Aún más difícil lo tuvo el veterano Raimund Abraham, un austriaco afincado en Nueva York que ha ejercido la arquitectura intermitentemente como extensión de la docencia -un poco a la manera de su colega en Cooper Union, el desaparecido John Hejduk-, y que en este concurso ganado hace diez años ante más de 200 compatriotas debió enfrentarse a un inverosímil solar de 7,60 metros entre medianeras, sobre el que finalmente ha levantado una afilada torre de 24 plantas para alojar la sede del Forum, una institución cultural del Ministerio de Asuntos Exteriores austriaco. Apoyándose en una doble escalera de emergencia, diseñada en forma de tijera, que asciende por la fachada posterior como un espinazo, el frente de rigurosa simetría se retranquea e inclina para cumplir la ordenanza, conformándose al cabo un extraño tótem de zinc antropomórfico y afilados planos de vidrio, donde la exactitud pautada del metrónomo se encuentra con la amenaza helada de la guillotina, y cuyo autor imaginó como un cruce de la isla de Pascua y Blade Runner. Diagramáticamente proyectado y sumariamente construido, el diminuto rascacielos tiene sin embargo la fuerza irónica de su arcaísmo casi naïf, y la convicción visionaria de un profesor y dibujante que un día decidió cambiar el wiener schnitzel por el pretzel.
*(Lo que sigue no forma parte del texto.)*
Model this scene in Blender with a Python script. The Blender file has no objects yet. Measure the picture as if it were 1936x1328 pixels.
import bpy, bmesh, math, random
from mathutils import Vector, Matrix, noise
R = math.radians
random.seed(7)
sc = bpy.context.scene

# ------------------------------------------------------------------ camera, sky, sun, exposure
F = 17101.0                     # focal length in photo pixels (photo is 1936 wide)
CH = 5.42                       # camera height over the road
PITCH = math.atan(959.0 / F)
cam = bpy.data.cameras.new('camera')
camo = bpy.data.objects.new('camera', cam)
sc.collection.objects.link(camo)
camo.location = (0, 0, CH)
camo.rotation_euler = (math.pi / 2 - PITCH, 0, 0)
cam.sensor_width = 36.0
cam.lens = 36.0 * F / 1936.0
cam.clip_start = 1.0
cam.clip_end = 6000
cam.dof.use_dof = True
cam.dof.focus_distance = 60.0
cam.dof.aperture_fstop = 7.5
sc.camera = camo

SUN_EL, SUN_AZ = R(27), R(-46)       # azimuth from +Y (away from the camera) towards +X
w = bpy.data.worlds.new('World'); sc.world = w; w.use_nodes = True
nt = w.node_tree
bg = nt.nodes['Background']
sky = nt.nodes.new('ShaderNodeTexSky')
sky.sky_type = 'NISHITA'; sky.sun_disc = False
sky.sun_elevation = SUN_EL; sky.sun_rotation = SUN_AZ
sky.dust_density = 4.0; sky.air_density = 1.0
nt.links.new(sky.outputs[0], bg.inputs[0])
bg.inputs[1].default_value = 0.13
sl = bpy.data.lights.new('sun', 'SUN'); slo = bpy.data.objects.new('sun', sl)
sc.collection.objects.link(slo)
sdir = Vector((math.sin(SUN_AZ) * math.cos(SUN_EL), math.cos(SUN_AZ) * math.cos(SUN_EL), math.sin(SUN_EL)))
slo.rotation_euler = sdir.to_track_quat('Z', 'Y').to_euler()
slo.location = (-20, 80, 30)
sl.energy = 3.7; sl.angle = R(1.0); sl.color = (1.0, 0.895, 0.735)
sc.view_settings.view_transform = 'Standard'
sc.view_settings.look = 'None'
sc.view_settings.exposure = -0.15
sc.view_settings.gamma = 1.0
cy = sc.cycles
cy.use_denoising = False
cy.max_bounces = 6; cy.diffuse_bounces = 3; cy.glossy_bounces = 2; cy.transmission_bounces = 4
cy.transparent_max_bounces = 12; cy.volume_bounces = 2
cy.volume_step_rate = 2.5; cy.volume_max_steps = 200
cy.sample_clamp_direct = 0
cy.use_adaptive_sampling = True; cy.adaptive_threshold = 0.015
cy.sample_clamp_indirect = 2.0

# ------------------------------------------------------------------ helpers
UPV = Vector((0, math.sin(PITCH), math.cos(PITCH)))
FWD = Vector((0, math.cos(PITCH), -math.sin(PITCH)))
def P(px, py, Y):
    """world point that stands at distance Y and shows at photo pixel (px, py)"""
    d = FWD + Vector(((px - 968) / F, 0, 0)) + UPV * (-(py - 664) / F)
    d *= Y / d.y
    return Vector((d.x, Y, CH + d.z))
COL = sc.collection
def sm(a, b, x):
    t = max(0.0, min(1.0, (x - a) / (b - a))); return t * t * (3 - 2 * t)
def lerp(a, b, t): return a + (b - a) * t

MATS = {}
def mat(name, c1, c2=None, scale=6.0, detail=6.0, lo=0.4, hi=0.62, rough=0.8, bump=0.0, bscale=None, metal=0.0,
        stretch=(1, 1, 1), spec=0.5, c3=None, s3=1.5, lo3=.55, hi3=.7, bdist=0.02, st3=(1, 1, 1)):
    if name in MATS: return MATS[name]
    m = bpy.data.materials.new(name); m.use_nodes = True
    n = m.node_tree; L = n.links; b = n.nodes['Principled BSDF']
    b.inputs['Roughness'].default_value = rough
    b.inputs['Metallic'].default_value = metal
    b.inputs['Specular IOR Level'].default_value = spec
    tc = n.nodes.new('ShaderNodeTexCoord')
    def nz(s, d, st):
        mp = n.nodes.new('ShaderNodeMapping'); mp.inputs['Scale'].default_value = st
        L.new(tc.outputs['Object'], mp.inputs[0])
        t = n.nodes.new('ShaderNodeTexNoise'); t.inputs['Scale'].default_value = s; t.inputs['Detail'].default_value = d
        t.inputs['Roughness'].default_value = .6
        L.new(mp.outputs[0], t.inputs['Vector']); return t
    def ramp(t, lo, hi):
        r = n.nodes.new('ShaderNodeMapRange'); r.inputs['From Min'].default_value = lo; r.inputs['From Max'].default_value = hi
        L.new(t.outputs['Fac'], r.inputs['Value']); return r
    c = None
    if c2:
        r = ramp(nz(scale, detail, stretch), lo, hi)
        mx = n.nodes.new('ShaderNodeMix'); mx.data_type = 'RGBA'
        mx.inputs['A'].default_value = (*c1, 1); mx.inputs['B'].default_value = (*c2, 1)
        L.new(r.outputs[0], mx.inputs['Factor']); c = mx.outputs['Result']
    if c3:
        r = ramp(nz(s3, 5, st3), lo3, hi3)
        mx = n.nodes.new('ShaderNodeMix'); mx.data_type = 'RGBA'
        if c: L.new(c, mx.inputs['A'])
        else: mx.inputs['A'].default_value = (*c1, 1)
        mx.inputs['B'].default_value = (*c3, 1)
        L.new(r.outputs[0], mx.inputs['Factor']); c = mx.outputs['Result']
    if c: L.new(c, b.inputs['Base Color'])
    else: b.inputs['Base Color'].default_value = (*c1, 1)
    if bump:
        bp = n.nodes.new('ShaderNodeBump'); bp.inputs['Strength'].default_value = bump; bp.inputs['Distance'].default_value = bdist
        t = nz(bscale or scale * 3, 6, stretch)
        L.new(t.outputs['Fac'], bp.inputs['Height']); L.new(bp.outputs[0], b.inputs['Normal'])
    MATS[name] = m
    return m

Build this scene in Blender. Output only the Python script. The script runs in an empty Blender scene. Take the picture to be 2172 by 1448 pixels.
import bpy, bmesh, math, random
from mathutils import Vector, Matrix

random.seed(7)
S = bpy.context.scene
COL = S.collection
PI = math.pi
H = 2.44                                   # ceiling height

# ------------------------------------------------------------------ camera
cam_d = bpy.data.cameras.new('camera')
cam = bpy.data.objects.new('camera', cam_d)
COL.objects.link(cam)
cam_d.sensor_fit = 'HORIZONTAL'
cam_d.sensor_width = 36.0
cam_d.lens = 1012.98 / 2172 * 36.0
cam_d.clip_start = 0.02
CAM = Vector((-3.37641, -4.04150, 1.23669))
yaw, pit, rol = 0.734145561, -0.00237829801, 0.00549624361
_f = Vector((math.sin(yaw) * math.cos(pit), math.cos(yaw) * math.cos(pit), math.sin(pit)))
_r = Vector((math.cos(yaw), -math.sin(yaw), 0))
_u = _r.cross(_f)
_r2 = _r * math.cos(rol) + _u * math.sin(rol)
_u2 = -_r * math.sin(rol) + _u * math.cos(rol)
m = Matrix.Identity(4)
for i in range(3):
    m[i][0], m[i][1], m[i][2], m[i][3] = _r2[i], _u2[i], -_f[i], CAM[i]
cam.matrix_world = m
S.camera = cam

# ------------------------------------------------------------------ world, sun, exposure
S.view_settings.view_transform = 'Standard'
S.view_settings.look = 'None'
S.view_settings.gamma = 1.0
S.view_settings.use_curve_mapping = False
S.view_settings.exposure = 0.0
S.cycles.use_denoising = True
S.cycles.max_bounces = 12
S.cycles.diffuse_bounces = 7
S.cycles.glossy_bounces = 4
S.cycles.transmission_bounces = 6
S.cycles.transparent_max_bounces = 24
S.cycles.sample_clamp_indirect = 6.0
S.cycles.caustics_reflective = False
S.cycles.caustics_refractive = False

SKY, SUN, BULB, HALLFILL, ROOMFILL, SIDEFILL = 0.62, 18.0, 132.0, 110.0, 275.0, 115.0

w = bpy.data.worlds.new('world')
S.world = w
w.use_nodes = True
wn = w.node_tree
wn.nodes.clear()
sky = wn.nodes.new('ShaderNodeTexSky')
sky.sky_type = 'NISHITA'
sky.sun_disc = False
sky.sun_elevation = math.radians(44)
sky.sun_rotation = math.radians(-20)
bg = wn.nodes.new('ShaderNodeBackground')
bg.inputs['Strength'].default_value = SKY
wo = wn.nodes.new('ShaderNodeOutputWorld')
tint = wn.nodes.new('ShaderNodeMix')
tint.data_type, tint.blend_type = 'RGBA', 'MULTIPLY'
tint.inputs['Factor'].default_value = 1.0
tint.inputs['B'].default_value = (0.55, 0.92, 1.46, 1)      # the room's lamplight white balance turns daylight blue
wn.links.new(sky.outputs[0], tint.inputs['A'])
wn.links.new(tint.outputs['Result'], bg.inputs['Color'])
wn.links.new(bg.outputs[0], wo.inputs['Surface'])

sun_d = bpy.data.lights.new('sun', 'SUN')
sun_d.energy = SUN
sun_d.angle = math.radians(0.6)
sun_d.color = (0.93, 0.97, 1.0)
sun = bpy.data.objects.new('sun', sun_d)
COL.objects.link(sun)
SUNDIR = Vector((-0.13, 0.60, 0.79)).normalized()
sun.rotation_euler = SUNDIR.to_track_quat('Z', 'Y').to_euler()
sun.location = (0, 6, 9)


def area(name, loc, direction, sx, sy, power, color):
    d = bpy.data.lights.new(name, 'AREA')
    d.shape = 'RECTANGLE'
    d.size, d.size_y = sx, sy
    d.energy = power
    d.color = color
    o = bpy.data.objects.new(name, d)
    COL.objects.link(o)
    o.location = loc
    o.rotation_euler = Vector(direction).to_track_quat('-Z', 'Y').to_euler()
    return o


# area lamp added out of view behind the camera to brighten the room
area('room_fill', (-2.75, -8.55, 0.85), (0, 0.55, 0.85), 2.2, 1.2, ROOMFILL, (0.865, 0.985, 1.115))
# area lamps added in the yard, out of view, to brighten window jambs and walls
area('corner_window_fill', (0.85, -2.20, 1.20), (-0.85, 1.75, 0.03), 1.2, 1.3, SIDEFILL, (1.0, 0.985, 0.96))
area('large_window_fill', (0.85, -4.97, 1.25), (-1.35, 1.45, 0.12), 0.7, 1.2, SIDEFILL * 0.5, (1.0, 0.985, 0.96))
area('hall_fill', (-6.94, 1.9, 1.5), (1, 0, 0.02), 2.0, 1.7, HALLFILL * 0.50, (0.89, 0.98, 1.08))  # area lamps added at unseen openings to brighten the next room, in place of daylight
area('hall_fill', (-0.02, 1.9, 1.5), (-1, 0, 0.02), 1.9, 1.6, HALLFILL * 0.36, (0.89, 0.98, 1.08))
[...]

La culminación de estos dos proyectos culturales es un signo equívoco de la normalización de la vida neoyorquina; una señal más significativa del optimismo enérgico y amnésico de la ciudad puede hallarse en las propuestas que, a invitación de la galería Max Protetch y la revista Architectural Record, ha realizado medio centenar de arquitectos para la Zona Cero, y donde muchos de los protagonistas de la profesión en Nueva York propugnan sin empacho fantasías megalómanas. Incluso los líricos Williams y Tsien dibujan un titánico bosque de torres ahorquilladas que se enlazan fraternalmente en las alturas vertiginosas y hasta el onírico Abraham formula un proyecto de sólida densidad inmobiliaria, donde sólo las cuatro grietas que señalan la posición del sol en los momentos fatídicos de los dos impactos y los dos desplomes introducen una referencia simbólica y astral en el macizo construido: el autor del tótem no teme el tabú. Y mientras los arquitectos celebran sus pequeñas victorias y sus grandes sueños, Architectural Record publica una monografía especial sobre seguridad, cuyo hilo conductor es que las medidas de protección deben ser invisibles. Nueva York puede parecer otra vez una ciudad alegre y confiada, pero el 11-S ha cambiado el talante de Estados Unidos más de lo que los europeos queremos aceptar. Ver a Woody Allen en los Oscar de Hollywood debía de habernos puesto sobre aviso; pero oír a nuestros amigos norteamericanos quejarse amargamente del auge del antisemitismo en Europa, que nos ciega frente a la crisis de Oriente Próximo, y constatar que su áspera determinación es sorda ante la reflexión o el consejo no puede sino producir una impotente frustración: esta Roma no escucha a Grecia. Seguiremos amando Nueva York y su elegante carnaval de máscaras, pero respetaremos menos a un imperio que vence sin convencer.